Swedish Models
Unsurprisingly with all the recent news - there is some discussion at present of how best to deal with the problems of prostitution. Julie Bindel gets very much to the bottom of the matter in this great interview with a professor of criminology.To me it's seems so obvious that the way to sort the problem out is to criminalise men who pay for sex. Not because I'm some kind of mad man-hating lunatic who wants every guy thrown in prison. And not because I'm some weird anti-sex prude either.
The facts are these: the vast majority of women in prostitution are there under coercion of one sort or another: Trafficked women, drug-addicted women, victims of domestic violence and sexual violence. These women are being put at risk on a daily basis of rape, assault and murder.
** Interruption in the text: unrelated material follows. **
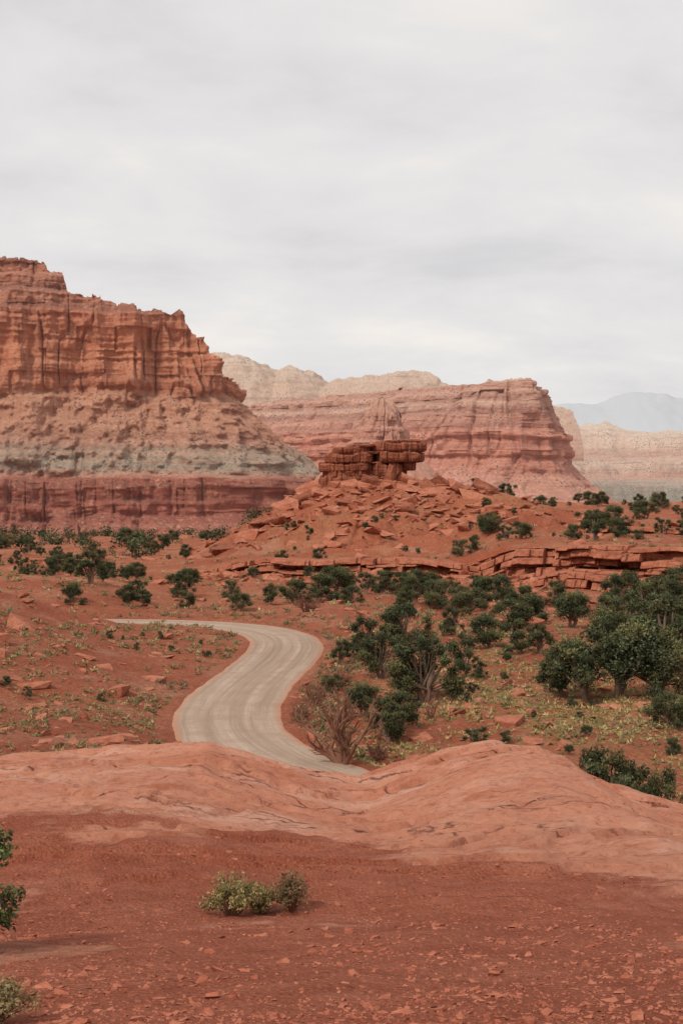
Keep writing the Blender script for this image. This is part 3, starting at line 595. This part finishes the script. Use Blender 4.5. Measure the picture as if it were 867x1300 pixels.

While fiction-writers may tell us there are "high-class" call girls who enjoy their work, if there are, they are clearly few and far between and do not justify the industry as a whole. n Criminalising someone who works under coercion won't change anything.
Meanwhile the men who visit prostitutes are not coerced to do so in any way. No man is ever forced to visit a prostitute. Men chose quite freely whether to do so or not. So by criminalising paying for sex you render illegal a part of the process that is not coerced and can be stopped dead in it's tracks. Problem gone.
This means of dealing with the sex industry is known as The Swedish Model because it works a treat in Sweden. Hopefully the government will come back to it at some point.